21 September 2016

News Story: Artificial Intelligence For Air Force - Cyber & Electronic Warfare

By SYDNEY J. FREEDBERG JR

AFA: The Air Force wants artificial intelligence to track and react to cyber and electronic threats, to update countermeasures against enemy hackers, radars, and missiles faster than human minds can manage. But first you have to fix the basics.

Today, the Department Of Defense Information Network (DODIN) is really not a single network, but a quasi-feudal patchwork of often incompatible local networks. It’s the Holy Roman Empire of cyberspace. There are so many dark corners and hidden vulnerabilities that no amount of intelligence — human or artificial — can monitor them all, let alone defend them.

“It’s hard to do things at scale across a fragmented set of networks (that) grew up over decades as separately managed, separately architected networks,” said Lt. Gen. Kevin McLaughlin, deputy commander of Cyber Command. If you tried to introduce artificial intelligence cybersecurity now, he told me after his remarks at the Air Force Association conference here, it couldn’t do what’s envisioned, “not efficiently, not at scale.”

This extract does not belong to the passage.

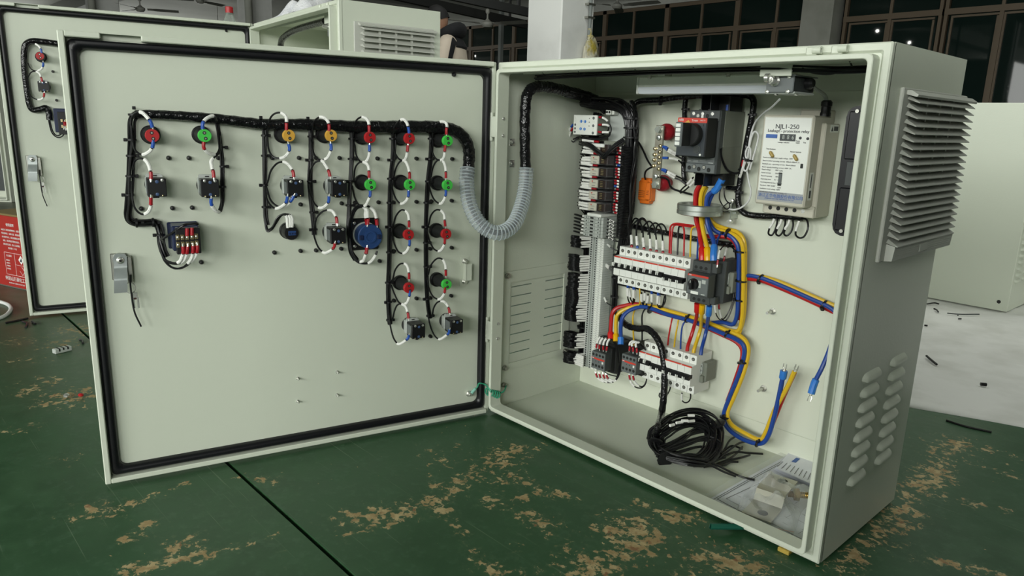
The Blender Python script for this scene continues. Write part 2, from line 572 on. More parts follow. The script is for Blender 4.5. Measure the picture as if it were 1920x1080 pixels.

“So we are moving more and more as a department to the ability to see across all of our terrain at the same time,” McLaughlin told me. Critical steps include overhauls like the Joint Information Environment (JIE) and new cybersecurity standards for weapons systems. “As you connect (systems) into the DoD environment, we’re gonna make sure that you can see across all of those things.”